G.O. Smith, the great centre forward who followed Cobbold to Charterhouse and into the England team, concurred with Pickford and Gibson, recalling “Nuts” in April 1943 with the comment: “I put him first among all the forwards I have known.” Smith’s verdict – coming from a noted student of the game and a man who had played with and against strikers of the calibre of Steve Bloomer and Billy Meredith – may be considered to restore the now almost entirely forgotten Cobbold firmly to the foremost ranks of footballers of all periods.

Cobbold’s other great attribute was his speed. In his prime he was a considerable sprinter, his obituary in The Times recalling: “Who that ever saw him speeding away down Parker’s Piece will ever forget it? He was extraordinarily hard to stop and extremely fast.” Although in essence a one-paced player, lacking the ability – so conspicuously displayed by Stanley Matthews – to stop, start and accelerate, Cobbold nonetheless possessed the exceptional ball control required to make him a most daunting opponent. “No man that ever played,” wrote Pickford and Gibson, “could control the ball so effectively as Cobbold could when travelling at full speed… [He was] inimitable, the finest and fastest dribbler the Association game has known.”

To his abilities as a runner and a dribbler, moreover, must be added great prowess as a goalscorer. Cobbold was renowned for his marksmanship, and it was commented that, given two feet of goal to aim at, “Nuts” would invariably hit the target. The striker had, most contemporaries agreed, one of the fiercest shots yet seen. “He could shoot in any position,” was the verdict of Pickford and Gibson, “and he sent the ball in like a charge from a hundred-ton gun.”
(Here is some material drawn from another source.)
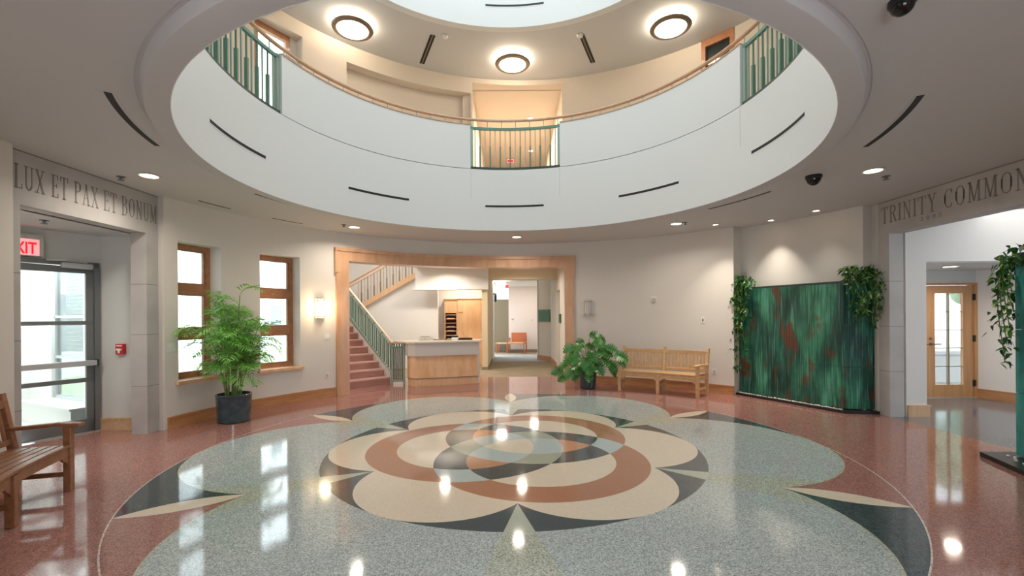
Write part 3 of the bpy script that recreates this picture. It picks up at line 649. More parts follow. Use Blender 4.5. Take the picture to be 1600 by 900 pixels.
# ================================================================== RECEPTION beyond the opening
mb = MB().box(-6.58, -0.9, 9.6, 9.8, 0, 6)
struct('wall_back', mb, M['white'], 'white rear wall of the reception', 'wall')
mb = MB().extr([(-6.4, 8.42, 0), (-2.30, 8.42, 0), (-2.30, 8.42, 2.44), (-2.87, 8.42, 2.44), (-2.87, 8.42, 2.86), (-4.75, 8.42, 1.80), (-6.4, 8.42, 1.80)], (0, 0.12, 0))
struct('wall_stair', mb, M['white'], 'white wall under the upper stair flight', 'wall')
struct('wall_bulkhead', MB().box(-2.87, -0.70, 7.85, 8.1, 2.47, 3.6).box(-2.95, -0.70, 7.80, 8.1, 2.40, 2.47), M['white'], 'white bulkhead above the reception cabinets', 'wall')
mb = MB().box(-0.90, -0.73, 7.9, 10.9, 0, 3.2)
struct('wall_corridor_left', mb, M['cream'], 'cream wall end between reception and corridor', 'wall')
struct('baseboard_corridor_left', MB().box(-0.91, -0.715, 7.885, 10.9, 0, 0.09), M['carpet'], 'low baseboard around the cream wall end', 'baseboard')
struct('wall_reception_left', MB().prism([(-3.70, 4.42), (-5.88, 6.64), (-6.5, 7.9), (-6.5, 9.7), (-6.58, 9.7), (-6.58, 7.86), (-5.94, 6.60), (-3.74, 4.36)], 0, 6), M['white'], 'white wall at the far left of the stair', 'wall')
mb = MB().prism([(-3.0, 5.0), (-4.2, 4.9), (-5.94, 6.6), (-6.58, 7.9), (-6.58, 9.7), (-3.0, 9.7)], 5.6, 5.7); mb.prism([(-3.0, 5.9), (-3.5, 5.75), (-4.05, 5.0), (-3.98, 4.9), (-3.4, 5.6), (-3.0, 5.78)], 3.4, 5.7); mb.box(-3.0, -2.9, 5.7, 9.7, 3.3, 5.7)
struct('ceiling_stair', mb, M['white'], 'white ceiling above the stair hall', 'ceiling')
struct('ceiling_reception', MB().box(-2.9, 1.6, 5.66, 10.6, 3.12, 3.2), M['cream'], 'reception ceiling just inside the wood-cased opening', 'ceiling')
mb = MB().box(1.36, 1.56, 5.45, 7.2, 0, 3.15).box(1.36, 1.56, 8.25, 10.2, 0, 3.15).box(1.36, 1.56, 7.2, 8.25, 2.35, 3.15).box(1.50, 1.60, 7.1, 8.35, 0, 2.4)
mb.prism([(1.36, 10.2), (0.93, 10.95), (1.1, 11.1), (1.56, 10.3)], 0, 3.15).box(0.93, 1.6, 10.9, 11.2, 0, 3.15)
struct('wall_corridor_right', mb, M['wall'], 'corridor wall right of the reception with a shallow niche', 'wall')
mb = MB().box(1.335, 1.36, 5.5, 7.2, 0, 0.18).box(1.335, 1.36, 8.25, 10.2, 0, 0.18).prism([(1.335, 10.2), (0.91, 10.94), (0.93, 10.96), (1.36, 10.2)], 0, 0.18)
struct('baseboard_corridor_right', mb, M['base'], 'wood baseboard of the right corridor wall', 'baseboard')
struct('wall_soffit', MB().box(-0.73, 1.36, 7.95, 8.2, 2.70, 3.12), M['cream'], 'dropped cream beam across the corridor mouth', 'beam')
struct('ceiling_corridor', MB().box(-0.73, 2.2, 8.2, 15, 2.92, 3.0), M['white'], 'corridor ceiling beyond the dropped beam', 'ceiling')
mb = MB().box(-0.15, 2.4, 14.45, 14.65, 0, 3)
struct('wall_corridor_back', mb, mat('blush_paint', (0.72, 0.62, 0.57), 0.8), 'blush white wall at the end of the corridor', 'wall')
mb = MB().box(-0.9, -0.7, 10.9, 12.2, 0, 3).box(-2.2, -0.15, 15.2, 15.4, 0, 3)
struct('wall_corridor_side', mb, M['white'], 'white side walls deeper in the corridor', 'wall')
mb = MB().box(-0.9, -0.12, 14.5, 14.6, 0, 2.35)
struct('wall_corridor_dark', mb, M['brownwall'], 'dark olive panel standing in for the dark recess at the corridor end', 'wall')  # dark sheet set where the recess looks dark
struct('baseboard_corridor_back', MB().box(-0.9, 2.4, 14.42, 14.45, 0, 0.12).box(-0.9, -0.15, 14.47, 14.5, 0, 0.14), M['bronze'], 'dark baseboard at the end of the corridor', 'baseboard')
struct('wall_corridor_end', MB().box(2.2, 2.4, 10.9, 14.6, 0, 3), M['wall'], 'side wall at the corridor end', 'wall')

# ================================================================== SIDE HALL right of the portal
mb = MB().box(6.1, 6.42, 1.47, 1.70, 0, 3.3).box(6.42, 11, 1.47, 1.70, 2.40, 3.4)
struct('wall_side_hall', mb, M['white'], 'white wall with a low opening beyond the right portal', 'wall')
mb = MB().box(6.0, 11, 2.98, 3.12, 2.14, 2.6).box(6.0, 7.62, 2.98, 3.12, 0, 2.2).box(8.76, 11, 2.98, 3.12, 0, 2.2)
struct('wall_side_hall_back', mb, M['coolwall'], 'grey-white wall around the wooden garden door', 'wall')
mb = MB().prism([(8.76, 2.98), (9.15, 1.4), (9.6, -1.0), (9.8, -1.0), (9.0, 3.0)], 0, 3.3)
struct('wall_side_hall_right', mb, M['white'], 'pale wall right of the wooden garden door', 'wall')
struct('ceiling_side_hall_low', MB().box(6.0, 9.2, 1.70, 3.0, 2.40, 2.5), M['ceil'], 'low ceiling in front of the wooden garden door', 'ceiling')
struct('ceiling_side_hall', MB().box(6.06, 11, -3, 1.5, 3.35, 3.45), M['ceil'], 'ceiling of the side hall', 'ceiling')
mb = MB().prism([(8.73, 2.98), (9.12, 1.4), (9.15, 1.4), (8.77, 2.98)], 0, 0.155).prism([(8.72, 2.98), (9.11, 1.4), (9.15, 1.4), (8.77, 2.98)], 0.155, 0.18)
struct('baseboard_side_hall', mb, M['base'], 'wood baseboard right of the wooden garden door', 'baseboard')
mb = MB().box(6.11, 6.445, 1.445, 1.47, 0, 0.155).box(6.11, 6.455, 1.435, 1.47, 0.155, 0.18).box(6.42, 6.445, 1.47, 1.7, 0, 0.18)
struct('baseboard_side_hall_end', mb, M['maple2'], 'pale wood baseboard on the wall end by the right pillar', 'baseboard')
struct('wall_side_hall_far', MB().box(6.06, 11, -3.2, -3, 0, 3.4), M['white'], 'far wall of the side hall outside the frame', 'wall')
# garden door
gd = empty('door_2', (8.2, 2.98, 0), 0, 'fir wood garden door with ten glass lights', 'door', None, 'structure')
def gch(mb, nm, m, bev=0): return child_w(mb, nm, m, gd, bev)
X0, X1 = 7.74, 8.70; Y0, Y1 = 2.985, 3.035
gx = (7.98, 8.235, 8.257, 8.51); gz0, gz1 = 0.20 + 0.05, 1.97
mb = MB().box(X0, gx[0], Y0, Y1, 0.01, 2.12).box(gx[3], X1, Y0, Y1, 0.01, 2.12).box(gx[0], gx[3], Y0, Y1, 0.01, gz0).box(gx[0], gx[3], Y0, Y1, gz1, 2.12)
gch(mb, 'door_leaf', M['doorwood'])
mb = MB().box(gx[1], gx[2], Y0 + .005, Y1 - .005, gz0, gz1)
for k in range(1, 5): z = gz0 + (gz1 - gz0) * k / 5; mb.box(gx[0], gx[3], Y0 + .008, Y1 - .008, z - 0.006, z + 0.006)
gch(mb, 'glazing_bars', M['bronze'])
gch(MB().box(gx[0], gx[3], 3.008, 3.013, gz0, gz1), 'glass_pane', M['glass'])
mb = MB().box(7.60, 7.735, 2.96, 3.10, 0, 2.14).box(8.705, 8.78, 2.96, 3.10, 0, 2.14).box(7.60, 8.78, 2.96, 3.10, 2.125, 2.17)
gch(mb, 'door_frame', M['doorwood'])
for xx in (7.67, 7.89):
    mb = MB(); mb.tube([(xx, 2.97, 1.02), (xx, 2.90, 1.02)], 0.012); mb.tube([(xx, 2.91, 1.02), (xx + 0.13, 2.91, 1.02)], 0.009); mb.lathe([(0.028, 0), (0.028, 0.01)], (0, 0, 0), 12)
    mb = MB(); mb.tube([(xx, 2.98, 1.02), (xx, 2.91, 1.02), (xx + 0.02, 2.90, 1.02), (xx + 0.13, 2.90, 1.02)], 0.011); mb.tube([(xx, 2.98, 1.02), (xx, 2.965, 1.02)], 0.03, 12); mb.tube([(xx, 2.98, 1.12), (xx, 2.965, 1.12)], 0.024, 12)
    gch(mb, 'door_handle', M['bronze'])
for z in (0.28, 1.12, 1.9): gch(MB().box(8.69, 8.725, 2.955, 2.985, z - 0.06, z + 0.06), 'hinge', M['black'])
gch(MB().box(7.6, 8.78, 2.95, 3.1, 0, 0.012), 'threshold', M['alu_lt'])
struct('terrace_outside', MB().box(5.9, 30, 3.12, 40, -0.3, -0.02), M['paving'], 'bright pale terrace outside the garden door', 'ground')
tag(MB().box(8.55, 8.72, 4.6, 4.77, -0.02, 3.4).build('porch_post', M['doorwood']), 'brown timber porch post seen through the garden door', 'post')
mb = MB().box(7.9, 13, 5.2, 5.4, -0.02, 0.62); mb.box(7.9, 13, 5.15, 5.45, 0.62, 0.70)
tag(mb.build('garden_wall', M['stone']), 'low grey garden wall seen through the wooden door', 'wall')
def blob_tree(loc, h, rad, label):
    t = empty('tree', loc, 0, label, 'tree', 'trees in the garden')
    MB().tube([(0, 0, 0), (0, 0, h * 0.5)], [0.14, 0.1], 8).build('trunk', M['brownwall'], t)
    mb = MB(); mb.smooth = True
    for i in range(24):
        a, b_, rr = random.uniform(0, 2 * PI), random.uniform(-0.5, 0.9), rad * random.uniform(0.25, 0.45)
        c = Vector((math.cos(a) * rad * 0.7, math.sin(a) * rad * 0.7, h * 0.72 + b_ * rad * 0.9)); pr = []
        for k in range(7): q = -PI / 2 + PI * k / 6; pr.append((max(0.01, rr * math.cos(q)), rr * math.sin(q)))
        mb.lathe(pr, c, 9)
    mb.build('crown', M['tree'], t)
blob_tree((16.0, 12.5, -0.02), 4.8, 1.6, 'leafy green tree left in the garden door glass'); blob_tree((21.5, 14.5, -0.02), 4.6, 1.7, 'leafy green tree right in the garden door glass')

# ================================================================== LAMPS AND CEILING FITTINGS
def words(a): return a
def downlight(loc, label, rad=0.095, power=20, group='recessed downlights', spread=150):
    o = empty('recessed_downlight', loc, 0, label, 'downlight', group)
    mb = MB(); mb.smooth = True; mb.lathe([(rad, 0.0), (rad + 0.022, -0.004), (rad + 0.024, -0.010), (rad, -0.012), (rad - 0.004, 0.0)], (0, 0, 0), 28)
    mb.build('trim_ring', M['plate'], o)
    MB().lathe([(rad - 0.004, 0.0), (rad - 0.004, -0.003)], (0, 0, 0), 28).build('lens', M['lens'], o)
    if power: area('downlight_light', (0, 0, -0.02), (0, 0, 0), power, WARM, rad * 1.9, parent=o, spread=R(spread))
    return o
DL = [(0, 'recessed downlight in ceiling left of the lettered right lintel'), (44.5, 'recessed downlight in ceiling above the right end of the teak bench'), (88.5, 'recessed downlight in ceiling above the middle of the wood-cased opening'),
      (133.5, 'recessed downlight in ceiling above left jamb of the wood-cased opening'), (180, 'recessed downlight in ceiling beside the LUX ET PAX lintel'), (225, 'recessed downlight in ceiling over the near left floor outside the frame'),
      (315, 'recessed downlight in ceiling over the near right floor outside the frame'), (270, 'recessed downlight in ceiling above the camera outside the frame')]
for a, lb in DL:
    p = pol((0.0, 0.0), 4.42, a); downlight((p[0], p[1], ZC), lb, power=2.5 if a > 200 else 13)
downlight((5.15, 2.10, ZC), 'small wall-washing downlight above the right half of the copper fountain', 0.05, 1, spread=70)
downlight((4.82, 2.85, ZC), 'small wall-washing downlight above the left half of the copper fountain', 0.05, 5, spread=70)
downlight((3.95, 3.2, ZC), 'small downlight washing the plaster wall between bench and fountain', 0.05, 7, spread=80)
downlight((0.25, 6.9, 3.12), 'downlight in reception ceiling just below the wood-cased header', 0.11, 22)
downlight((-1.9, 7.0, 3.12), 'added unseen downlight above the counter to light the reception', 0.11, 36)  # added lamp carrying the general light of the reception
downlight((-1.6, 8.75, 3.12), 'added unseen downlight behind the bulkhead to brighten the rear wall', 0.11, 22)  # added lamp, lifts the dim wall behind the bulkhead
downlight((-5.62, -0.80, 2.79), 'added unseen downlight behind the near left pillar to brighten the entry lobby', 0.09, 12)  # added lamp kept out of sight, lifts the lobby walls
downlight((7.49, 2.18, 2.40), 'downlight in low ceiling before the wooden garden door', 0.10, 10)
downlight((0.55, 7.1, 7.16), 'upper of two small downlights in the peach alcove ceiling', 0.06, 8)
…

Cobbold anticipated the professional game in one respect (noted Edward Grayson, the historian of the early amateurs), “for in order to avoid getting hurt, he turned out swathed in rubber bandages and ankle guards.” He belonged, nonetheless, resolutely to the earliest period of Association Football, disdaining – in common with many footballers of his generation – the aerial game, then regarded as a novel and distasteful innovation, and “eliminating all heading from his play.” “Nuts” also declined to modify his dribbling style with the advent of new tactics for “passing forward” in the early 1880s – partly, speculated Pickford and Gibson, “because in his day they had not been sufficiently developed and partly because he himself was a man of infinite resource.” Those who had seen the player in his prime sometimes debated how “Nuts” would have fared against the better organised defences of the 1890’s. “The chances,” Gibson and Pickford concluded in their assessment, “are that against three of our strongest half-backs he would have had to considerably modify his methods.”

Cobbold accumulated a total of nine England caps, a good number at a time when only three international matches were played each year, scoring six England goals in total. His final international appearance came in a narrow March 1887 defeat to Scotland at Ibrox. Selected twice more for the 1888 internationals, he withdrew on both occasions and wasn’t selected subsequently.
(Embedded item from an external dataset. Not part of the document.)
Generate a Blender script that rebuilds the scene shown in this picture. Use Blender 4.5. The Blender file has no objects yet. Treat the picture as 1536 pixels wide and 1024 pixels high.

Although regarded by his friend G.O. Smith as scarcely in the first rank of cricketers, Cobbold played once for Kent in 1887, scoring four runs, and, after his retirement from football, persisted with cricket and took up golf. Playing against lesser opposition “Nuts” could be a formidable batsman; the first wicket partnership of 440 runs he notched with W.R. Gray for West Wratting, a small village in Cambridgeshire, against Fitzwilliam Hostel in 1891 remains, more than a century later, among the ten highest ever recorded in minor cricket.

As late as 1922, at the time of his death, he could be described as “the most famous association football forward of all time”, and in the words of his Times obituary: “the most individually brilliant dribbler, the player who could most often put in those thrusts that no skill could parry”.